Probability Distribution of Dice

[frisbeet]

Didn't anybody think of searching the net for this?

That's like cheating.

It's not the wheel that's interesting, it's how it was invented. For some of us, anyway.

 

[Unther the unready]

Yeah, with large dice sets the factorial functions start to give you problems.

Don't you end up with the "recursive" codes generated above in this thread? They have the advantage of allowing different die types, but aren't as mathematically cool to play with.

My code was not recursive, and did not use factorials, it simply summed the probability of generating a result, one dice at a time.
It can be seen here

 

[Darius101]

CDS actually has a number of games that are actually based on Craps and Roulette. The Video Craps game was designed by my dad and yes they do use a dice roller in the machine. The computer randomly picks a set of dice and then rolls. CDS knows and could tell you just about anything you want to know about random number generators that is what they do for the Casino/Gaming Industry.

That is a cool site you directed me to but not what I had ment as Casino Games ....Slot machines are a whole different animal and i guess haveing been around the industry for so long i forgot most people only think of SLOT MACHINES when I say Casino Games.

This is an awesome discussion.
Darius

 

[Storminator]

My code was not recursive, and did not use factorials, it simply summed the probability of generating a result, one dice at a time.
It can be seen here

Entirely correct. Both nsruf and myself posted essentially the same code. We originally looked at the problem from the largest number of dice and worked backwards, which is recursive. We all quickly realized you could start at the bottom and work up, but to keep the link to the original ideas I was calling the codes "recursive." The quote marks are important here, as the codes aren't recursive at all. And yes, none of them use factorials.

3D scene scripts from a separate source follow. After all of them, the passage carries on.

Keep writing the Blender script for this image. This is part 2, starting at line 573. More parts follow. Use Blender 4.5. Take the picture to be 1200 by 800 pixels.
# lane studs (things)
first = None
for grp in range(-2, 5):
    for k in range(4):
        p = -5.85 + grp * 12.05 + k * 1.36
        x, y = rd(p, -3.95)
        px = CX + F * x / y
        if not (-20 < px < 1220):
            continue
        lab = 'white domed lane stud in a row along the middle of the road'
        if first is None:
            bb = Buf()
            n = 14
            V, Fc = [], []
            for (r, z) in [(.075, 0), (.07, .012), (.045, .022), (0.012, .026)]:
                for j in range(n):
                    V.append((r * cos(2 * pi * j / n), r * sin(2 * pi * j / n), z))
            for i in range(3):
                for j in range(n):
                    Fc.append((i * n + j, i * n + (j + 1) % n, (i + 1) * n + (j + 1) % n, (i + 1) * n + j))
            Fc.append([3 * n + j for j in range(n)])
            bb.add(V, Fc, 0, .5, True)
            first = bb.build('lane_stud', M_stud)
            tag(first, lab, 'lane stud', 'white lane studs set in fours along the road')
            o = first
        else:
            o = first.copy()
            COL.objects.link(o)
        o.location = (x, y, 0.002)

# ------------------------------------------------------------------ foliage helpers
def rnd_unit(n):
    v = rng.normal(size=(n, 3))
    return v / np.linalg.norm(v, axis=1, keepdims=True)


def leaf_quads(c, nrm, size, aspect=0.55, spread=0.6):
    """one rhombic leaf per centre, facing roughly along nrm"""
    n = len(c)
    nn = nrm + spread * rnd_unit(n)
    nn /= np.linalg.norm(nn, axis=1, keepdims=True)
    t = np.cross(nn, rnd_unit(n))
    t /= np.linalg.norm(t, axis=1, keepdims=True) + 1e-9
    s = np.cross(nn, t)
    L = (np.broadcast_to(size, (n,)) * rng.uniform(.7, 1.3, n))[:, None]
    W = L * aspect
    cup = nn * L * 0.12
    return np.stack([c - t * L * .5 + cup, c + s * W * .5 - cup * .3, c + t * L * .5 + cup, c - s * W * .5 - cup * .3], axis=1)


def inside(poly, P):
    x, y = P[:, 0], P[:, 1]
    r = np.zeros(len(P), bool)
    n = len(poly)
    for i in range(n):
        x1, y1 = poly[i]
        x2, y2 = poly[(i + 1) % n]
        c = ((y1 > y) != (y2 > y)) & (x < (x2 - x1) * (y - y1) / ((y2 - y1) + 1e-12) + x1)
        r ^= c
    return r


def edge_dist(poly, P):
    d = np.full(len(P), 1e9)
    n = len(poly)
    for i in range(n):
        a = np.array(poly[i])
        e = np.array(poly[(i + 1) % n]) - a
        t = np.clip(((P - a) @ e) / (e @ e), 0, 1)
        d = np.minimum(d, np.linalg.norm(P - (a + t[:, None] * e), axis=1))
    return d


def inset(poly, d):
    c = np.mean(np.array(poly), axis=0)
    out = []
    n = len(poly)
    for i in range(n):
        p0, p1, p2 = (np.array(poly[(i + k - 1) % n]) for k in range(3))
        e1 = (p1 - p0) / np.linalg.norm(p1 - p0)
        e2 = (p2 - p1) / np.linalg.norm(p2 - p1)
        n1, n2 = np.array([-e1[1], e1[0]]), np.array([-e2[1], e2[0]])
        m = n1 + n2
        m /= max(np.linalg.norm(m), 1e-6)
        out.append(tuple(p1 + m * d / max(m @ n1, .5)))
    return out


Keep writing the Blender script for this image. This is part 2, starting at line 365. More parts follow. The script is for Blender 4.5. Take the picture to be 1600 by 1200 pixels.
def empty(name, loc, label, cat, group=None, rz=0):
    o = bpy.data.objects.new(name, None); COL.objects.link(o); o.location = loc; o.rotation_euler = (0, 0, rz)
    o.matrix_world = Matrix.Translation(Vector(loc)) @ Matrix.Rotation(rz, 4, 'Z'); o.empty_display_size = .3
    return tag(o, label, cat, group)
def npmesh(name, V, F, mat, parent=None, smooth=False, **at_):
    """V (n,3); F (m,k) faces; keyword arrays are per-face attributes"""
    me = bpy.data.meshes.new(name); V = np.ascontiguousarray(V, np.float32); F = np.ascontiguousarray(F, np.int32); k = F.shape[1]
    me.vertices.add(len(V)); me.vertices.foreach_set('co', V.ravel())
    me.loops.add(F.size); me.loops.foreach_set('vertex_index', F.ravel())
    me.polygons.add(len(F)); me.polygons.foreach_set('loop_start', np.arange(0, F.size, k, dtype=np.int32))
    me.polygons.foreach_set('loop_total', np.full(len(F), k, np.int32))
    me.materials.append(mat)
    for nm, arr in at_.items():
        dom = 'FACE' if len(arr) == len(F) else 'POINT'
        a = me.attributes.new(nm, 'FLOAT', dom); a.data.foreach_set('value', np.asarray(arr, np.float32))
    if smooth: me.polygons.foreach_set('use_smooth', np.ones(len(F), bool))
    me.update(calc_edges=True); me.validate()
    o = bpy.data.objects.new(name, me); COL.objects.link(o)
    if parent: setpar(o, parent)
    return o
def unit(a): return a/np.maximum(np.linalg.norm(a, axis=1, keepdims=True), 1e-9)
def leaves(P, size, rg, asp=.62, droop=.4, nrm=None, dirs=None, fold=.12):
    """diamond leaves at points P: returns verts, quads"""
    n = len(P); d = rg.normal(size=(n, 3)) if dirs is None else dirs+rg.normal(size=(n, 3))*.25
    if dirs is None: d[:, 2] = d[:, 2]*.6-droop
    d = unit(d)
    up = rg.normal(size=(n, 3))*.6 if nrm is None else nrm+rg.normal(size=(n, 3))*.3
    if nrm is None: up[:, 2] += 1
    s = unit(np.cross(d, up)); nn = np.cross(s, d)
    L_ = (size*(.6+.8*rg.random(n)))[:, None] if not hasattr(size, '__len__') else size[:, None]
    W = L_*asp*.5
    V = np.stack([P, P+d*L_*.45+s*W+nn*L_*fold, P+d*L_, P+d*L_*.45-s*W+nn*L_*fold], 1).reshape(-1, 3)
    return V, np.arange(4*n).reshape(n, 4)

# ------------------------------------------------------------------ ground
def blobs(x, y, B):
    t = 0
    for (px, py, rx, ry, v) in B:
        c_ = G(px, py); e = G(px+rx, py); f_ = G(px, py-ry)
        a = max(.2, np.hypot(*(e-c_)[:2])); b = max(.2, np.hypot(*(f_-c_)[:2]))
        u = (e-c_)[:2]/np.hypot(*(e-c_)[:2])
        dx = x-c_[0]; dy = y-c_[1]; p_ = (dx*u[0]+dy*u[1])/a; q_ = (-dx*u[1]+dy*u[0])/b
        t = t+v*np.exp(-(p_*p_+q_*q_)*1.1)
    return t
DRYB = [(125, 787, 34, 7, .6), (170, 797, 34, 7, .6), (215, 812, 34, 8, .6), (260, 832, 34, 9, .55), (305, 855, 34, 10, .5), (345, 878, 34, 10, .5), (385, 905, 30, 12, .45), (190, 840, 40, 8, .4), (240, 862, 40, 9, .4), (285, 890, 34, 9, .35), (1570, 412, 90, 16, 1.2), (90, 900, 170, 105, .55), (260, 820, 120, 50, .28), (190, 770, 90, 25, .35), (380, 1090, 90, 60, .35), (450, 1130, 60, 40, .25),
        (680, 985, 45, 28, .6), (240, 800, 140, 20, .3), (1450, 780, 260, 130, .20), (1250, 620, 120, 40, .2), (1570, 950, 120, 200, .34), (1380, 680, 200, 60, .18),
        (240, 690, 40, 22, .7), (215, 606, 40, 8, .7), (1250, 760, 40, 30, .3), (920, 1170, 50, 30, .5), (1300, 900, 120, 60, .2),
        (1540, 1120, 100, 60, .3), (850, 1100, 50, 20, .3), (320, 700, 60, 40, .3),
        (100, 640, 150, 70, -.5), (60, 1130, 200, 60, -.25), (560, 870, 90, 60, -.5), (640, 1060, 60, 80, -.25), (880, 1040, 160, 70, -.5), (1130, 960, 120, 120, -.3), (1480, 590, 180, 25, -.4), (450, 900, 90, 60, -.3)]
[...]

So consider this a rousing endorsement of your code! Good show old man!

PS

 

[frisbeet]

I'm guilty of propagating the "recursive" code label--sorry!

Can anyone add to LL42's explicit equation for the #ways a single outcome can be achieved for two kinds of dice, each rolled a parameterized # of times? I haven't dived into it yet.

 

[Agback]

I got the idea to write a script that would spit out the % chance of getting a certain roll with certain dice in my IRC game (just to feed our curiosity at times), but am stumped on how to write such a script when large amounts of dice are used. As soon as more than 2 dice are introduced, the amount of manual work that I need to do to calculate the probabilities is enormous. Does anyone know of a formula I could use?

If you are only interested in using collections of dice all with the same number of sides, grab an intermediate-level textbook on probability theory or distribution theory and look up "multinomial distribution".

Regards,


Agback

 

[Nathan]

Re: More than one die type...

All right, I've done some figuring, and about the best I can come up with is the following:

where n and d are the number and size of each set of dice; R is the result desired; and N is the total dice. So, for 3d6 + 2d4:

n1 = 3
d1 = 6
n2 = 2
d2 = 4
N = 5

Given this equation and the one above, I think the math-minded people in this thread can easily extrapolate for three or more types of dice. The only problem is how many iterations the algorithm goes for... that is, the definition of m1 and m2 in this equation.

The problem is that there are three criteria:

m1 <= n1;
m2 <= n2;
i*d1 + j*d2 <= R - N

If one defines m1 as in the original equation, one then must find an expression for m2, in terms of n1, n2, d1, d2, R, N, and i. If anyone can find an expression for that, let me know.

Note that the binomial coefficient (n over s) is per definition zero, if s is an integer greater than n (and n positive). Therefore, you don't need the constraints m1 <= n1 and m2 <= n2.

 

[Unther the unready]

I guess I miss understood what people meant by "recursion", which to me is a function which calls itself, e.g. the function posted by Drawmack.

Now I'm normally a fortran programmer, not a C programmer, and recursion is not (usually) allowed because it can cause problems when pushing the hardware of a computer, which many big fortran programs do. So to me, getting accused of using a recursive function is irritating, and I'm inclined to slightly snitty in response. That said, I apologise if my response caused any insult.

 

[LazarusLong42]

Re: Re: More than one die type...

Note that the binomial coefficient (n over s) is per definition zero, if s is an integer greater than n (and n positive). Therefore, you don't need the constraints m1 <= n1 and m2 <= n2.

See, that's the sort of information I miss by not actually being a mathematician, and generally using Excel for the figuring for this. Excel gives an error on COMBIN(5,7), but my trusty TI-85 doesn't.

Which makes things a whole lot easier. I'll post later with revisions if I have time.

 

[Nathan]

The definition of the binomial coefficient (n over s) for n any number and s any integer with s >= 0 is given by:

(n over s) := (n * (n - 1) * (n - 2) * ... * (n - s + 1))/(1 * 2 * ... * s).

As one can easily check, the nominator includes a factor of zero (and therefore vanishes) if s >= n.